Geriatric OE

The weekly musing of a couple of Kiwis on their geriatric OE in The UK






Saturday 15 December 2012

Underwater tale ...



It was sad to get to the end of the book and read the inevitable
Well the book was called Raising the Dead wasn’t it? Nonetheless it is always a tragic loss when anyone dies. 

The Man and I did a huge number of dives and he was always my dive buddy. My theory was that he would never get me into any situation he couldn’t get me out of.
We spent many a happy hour diving in and around Wellington harbour. A particular favourite sit was Princess Bay; here was the advantage of a public loo. Making a change from getting into and out of our wetsuits on the roadside. Well, we got used to that too. To provide a bit of extra insulation under our wet suit we’d wear thermal long johns. Must have looked a sight struggling out of those all wet and drippy. 

Weighted down with tanks and pound of lead around our waist we were as cumbersome as penguins on our walk down to the water and at the water’s edge we’d either don the find, which meant walking backwards into the wet stuff, or much easier go in with them in our hands and once deep enough to float put them on. 

The waters around Princess Bay weren’t deep, but then  all of our dives were done at less than 100 feet deep. The best dives were usually much shallower. 

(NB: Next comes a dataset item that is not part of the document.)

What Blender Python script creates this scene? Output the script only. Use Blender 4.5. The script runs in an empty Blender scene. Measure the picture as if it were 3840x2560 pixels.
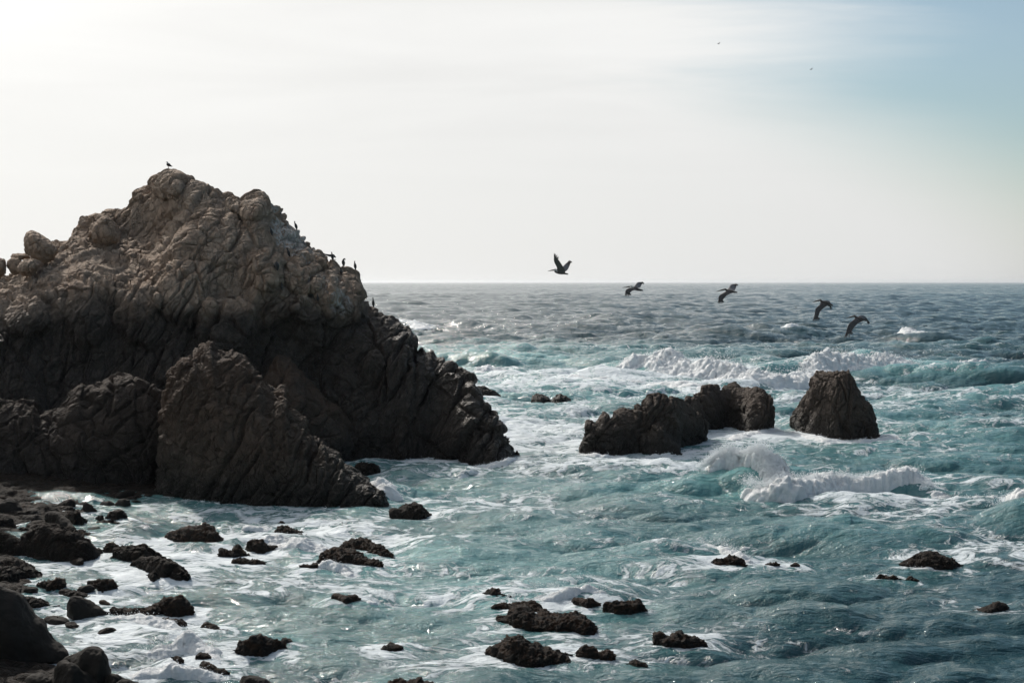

Light changes the deeper you go, with the red part of the spectrum disappearing very rapidly, so we were never without out torches. Great go looking into crevices and under outcrops.  
One weekend we dived there with a couple of friends. We entered the water ahead of them and it wasn’t long before The Man had discovered something interesting, 

We usually dived holding hands, making it much easier to communicate a find or to point out something interesting. If weren’t holding hands we would only be a meter or so from each other.
Well on this particular day we had split up to swim around a large rock, keeping an eye on each other’s bubble stream. Well I came around the side only to see The Man, fins flat on the sandy bottom gesturing with one hand for me to come closer. With the other had he was holding several tentacles of what to me looked like a huge octy (octopus). At least I think he was holding onto the octy, it could have been that it was holding onto him. There seemed to be tentacles everywhere, around his arm and around his mask.

Now you get very good at sign language cos you cannot speak under water. And there was him gesturing at me to come closer and me gesturing just as loudly for him to put it down!
Poor octy it had turned a very angry shade of maroon.
After our dive we were chatting to our friends and she said that they had come across an octy on their dive, and like she usually did had taken off her glove to interact with it, but it really didn’t want to have anything to do with her.